Несмотря на многочисленные военные кампании предыдущих лет правления, не вызывает сомнений, что к моменту смерти Екатерины армия была в весьма тяжелом положении. Благодаря попустительству Екатерины офицеры пользовались такой же личной свободой, как остальное дворянство: иногда они месяцами не появлялись в своих полках, живя в Санкт-Петербурге или своих поместьях. Полковники относились к своим полкам как к частной собственности, используя солдат в личных целях. Павел быстро положил этому конец. Правда, он не смог отменить манифест 1762 г., освобождавший дворян от обязательной государственной службы, но всем служащим офицерам приказали немедленно вернуться в свои полки или объяснить свое отсутствие, и Аракчееву повелели побеседовать с каждым офицером в Санкт-Петербурге, который не находился в своем полку. Тем временем войска во всей России должны были немедленно приступить к овладению новыми формами обучения и дисциплины.
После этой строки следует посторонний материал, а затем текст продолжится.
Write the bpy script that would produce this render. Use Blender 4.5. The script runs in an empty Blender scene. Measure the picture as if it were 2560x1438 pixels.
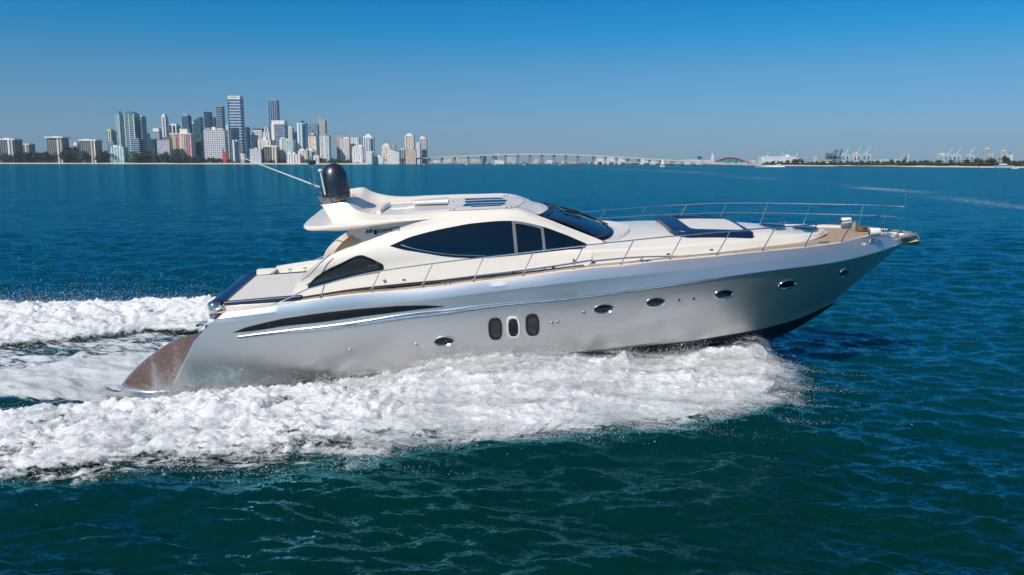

В день своего восшествия на престол император провозгласил себя командующим всеми гвардейскими полками и проследил за тем, чтобы новый распорядок немедленно был принят в них. Утром 8 ноября он появился на параде гвардейцев в сопровождении Аракчеева и других «людей с Гатчины». Александр и Константин тоже присутствовали, одетые в новые формы и казавшиеся, по крайней мере одному из офицеров, «старыми портретами немецких офицеров, которые выпрыгнули из своих рам»>25. Сначала Павел выглядел очень недовольным, пожимал плечами и качал головой, но потом ему сказали, что «армия Гатчины» прибыла в город. Он отложил начало парада, поскакал навстречу своим войскам и вернулся во главе их. Новые люди были немедленно разделены и назначены в гвардейские полки, получив задание как можно скорее внедрить там гатчинские порядки. Павел оценивал успехи гвардейцев, проводя каждое утро ежедневные «караульные парады» – церемонии, на которые его офицеры шли как к месту экзекуции. Никто не знал, что их там ждало: поощрение или ссылка в Сибирь, тюремное заключение или увольнение со службы. Даже малейшая ошибка каралась немедленно. Генерал Саблуков вспоминал, что он и его братья-офицеры устроили складчину, чтобы быть уверенными, что каждый будет иметь при себе несколько сотен рублей и, таким образом, не окажется в ссылке без гроша в кармане.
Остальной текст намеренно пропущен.